---------- PROVIDED MATERIAL
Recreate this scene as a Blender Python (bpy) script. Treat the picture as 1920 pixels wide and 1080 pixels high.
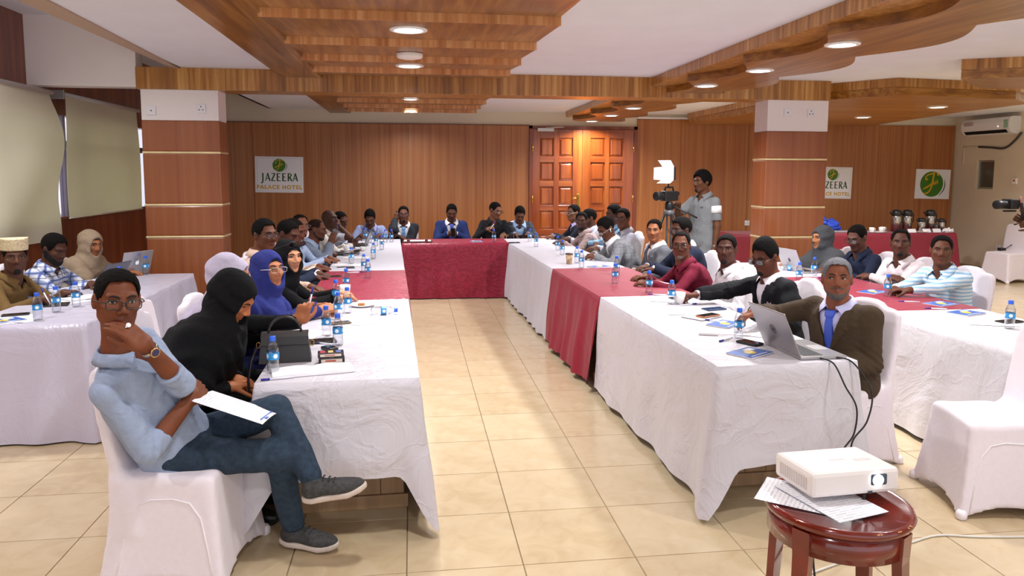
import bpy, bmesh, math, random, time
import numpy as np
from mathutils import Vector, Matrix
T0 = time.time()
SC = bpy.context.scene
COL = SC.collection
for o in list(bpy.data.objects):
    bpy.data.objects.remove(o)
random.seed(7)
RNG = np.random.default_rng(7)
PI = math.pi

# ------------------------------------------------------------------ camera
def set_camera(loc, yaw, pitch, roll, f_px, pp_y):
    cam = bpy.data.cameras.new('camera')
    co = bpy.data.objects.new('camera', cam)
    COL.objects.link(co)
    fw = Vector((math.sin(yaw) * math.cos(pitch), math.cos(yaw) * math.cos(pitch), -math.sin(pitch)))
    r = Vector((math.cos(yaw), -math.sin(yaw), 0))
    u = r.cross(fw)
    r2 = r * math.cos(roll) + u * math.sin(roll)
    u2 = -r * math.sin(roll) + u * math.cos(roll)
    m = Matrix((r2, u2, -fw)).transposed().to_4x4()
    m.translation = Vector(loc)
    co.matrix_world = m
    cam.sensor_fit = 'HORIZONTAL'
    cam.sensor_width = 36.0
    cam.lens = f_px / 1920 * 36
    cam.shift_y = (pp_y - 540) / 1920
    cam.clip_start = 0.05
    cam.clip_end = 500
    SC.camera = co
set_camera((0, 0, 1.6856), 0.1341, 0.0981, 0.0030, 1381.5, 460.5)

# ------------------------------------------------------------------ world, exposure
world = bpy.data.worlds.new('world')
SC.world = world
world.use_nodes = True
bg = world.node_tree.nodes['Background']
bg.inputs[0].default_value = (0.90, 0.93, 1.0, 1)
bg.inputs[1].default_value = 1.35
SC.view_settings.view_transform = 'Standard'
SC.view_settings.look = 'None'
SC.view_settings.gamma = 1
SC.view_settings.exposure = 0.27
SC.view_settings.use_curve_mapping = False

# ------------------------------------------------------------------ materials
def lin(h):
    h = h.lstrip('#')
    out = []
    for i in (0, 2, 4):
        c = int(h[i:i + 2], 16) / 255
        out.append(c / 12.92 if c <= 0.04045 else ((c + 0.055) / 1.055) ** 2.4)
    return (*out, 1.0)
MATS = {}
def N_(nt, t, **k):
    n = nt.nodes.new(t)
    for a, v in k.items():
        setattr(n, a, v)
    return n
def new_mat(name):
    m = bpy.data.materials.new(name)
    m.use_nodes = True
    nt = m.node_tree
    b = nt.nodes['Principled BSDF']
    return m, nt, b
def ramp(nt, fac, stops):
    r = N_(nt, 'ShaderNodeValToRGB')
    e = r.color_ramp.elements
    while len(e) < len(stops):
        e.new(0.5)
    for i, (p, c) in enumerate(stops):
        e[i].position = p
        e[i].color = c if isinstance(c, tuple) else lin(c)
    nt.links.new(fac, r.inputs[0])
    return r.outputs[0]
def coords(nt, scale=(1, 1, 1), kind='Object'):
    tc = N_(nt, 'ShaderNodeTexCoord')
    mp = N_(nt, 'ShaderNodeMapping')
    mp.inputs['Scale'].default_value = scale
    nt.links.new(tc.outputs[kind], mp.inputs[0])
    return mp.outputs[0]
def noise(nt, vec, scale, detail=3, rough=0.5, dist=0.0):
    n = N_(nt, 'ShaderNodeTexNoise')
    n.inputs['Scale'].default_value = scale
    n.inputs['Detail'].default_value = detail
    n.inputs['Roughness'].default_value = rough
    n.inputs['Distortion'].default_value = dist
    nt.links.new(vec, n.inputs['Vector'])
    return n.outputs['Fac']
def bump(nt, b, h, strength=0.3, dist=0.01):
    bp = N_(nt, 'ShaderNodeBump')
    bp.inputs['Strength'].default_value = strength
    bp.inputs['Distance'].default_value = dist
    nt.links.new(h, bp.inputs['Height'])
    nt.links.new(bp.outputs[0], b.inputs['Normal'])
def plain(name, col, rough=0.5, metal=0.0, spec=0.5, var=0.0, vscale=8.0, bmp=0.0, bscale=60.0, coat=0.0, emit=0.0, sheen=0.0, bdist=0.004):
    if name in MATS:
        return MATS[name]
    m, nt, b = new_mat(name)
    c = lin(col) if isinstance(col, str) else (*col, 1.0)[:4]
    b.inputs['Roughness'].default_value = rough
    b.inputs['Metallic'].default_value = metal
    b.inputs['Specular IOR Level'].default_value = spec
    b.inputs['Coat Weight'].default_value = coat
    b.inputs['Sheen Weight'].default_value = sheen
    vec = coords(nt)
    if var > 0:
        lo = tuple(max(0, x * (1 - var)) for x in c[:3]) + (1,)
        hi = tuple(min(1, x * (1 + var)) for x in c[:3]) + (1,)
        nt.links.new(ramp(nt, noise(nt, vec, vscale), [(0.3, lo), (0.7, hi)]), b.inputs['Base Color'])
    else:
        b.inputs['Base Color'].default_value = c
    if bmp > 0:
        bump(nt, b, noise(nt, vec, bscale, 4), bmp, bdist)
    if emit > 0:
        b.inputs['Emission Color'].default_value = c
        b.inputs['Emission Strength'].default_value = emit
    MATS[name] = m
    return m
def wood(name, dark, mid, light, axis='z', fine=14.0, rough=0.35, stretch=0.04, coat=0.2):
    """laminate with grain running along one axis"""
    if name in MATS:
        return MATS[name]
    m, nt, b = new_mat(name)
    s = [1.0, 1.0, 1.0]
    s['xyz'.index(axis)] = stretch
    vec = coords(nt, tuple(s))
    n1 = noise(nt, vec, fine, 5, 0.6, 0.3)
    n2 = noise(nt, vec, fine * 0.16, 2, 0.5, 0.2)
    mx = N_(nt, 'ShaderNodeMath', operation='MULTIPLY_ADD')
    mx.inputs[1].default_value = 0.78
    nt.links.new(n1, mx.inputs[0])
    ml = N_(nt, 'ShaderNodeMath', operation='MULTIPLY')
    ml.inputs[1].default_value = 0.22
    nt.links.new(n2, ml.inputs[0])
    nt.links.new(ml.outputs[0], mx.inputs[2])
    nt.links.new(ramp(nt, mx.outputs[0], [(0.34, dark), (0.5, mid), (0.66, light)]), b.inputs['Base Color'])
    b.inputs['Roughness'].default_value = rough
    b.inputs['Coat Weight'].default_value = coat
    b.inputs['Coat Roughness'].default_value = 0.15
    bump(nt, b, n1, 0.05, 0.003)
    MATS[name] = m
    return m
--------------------
PROBLEM | From the opening line of the listing above through the line bearing "PI = math.pi", repeat each line exactly. Drop every picture.

COMPLETE RESPONSE |
Recreate this scene as a Blender Python (bpy) script. Treat the picture as 1920 pixels wide and 1080 pixels high.
import bpy, bmesh, math, random, time
import numpy as np
from mathutils import Vector, Matrix
T0 = time.time()
SC = bpy.context.scene
COL = SC.collection
for o in list(bpy.data.objects):
    bpy.data.objects.remove(o)
random.seed(7)
RNG = np.random.default_rng(7)
PI = math.pi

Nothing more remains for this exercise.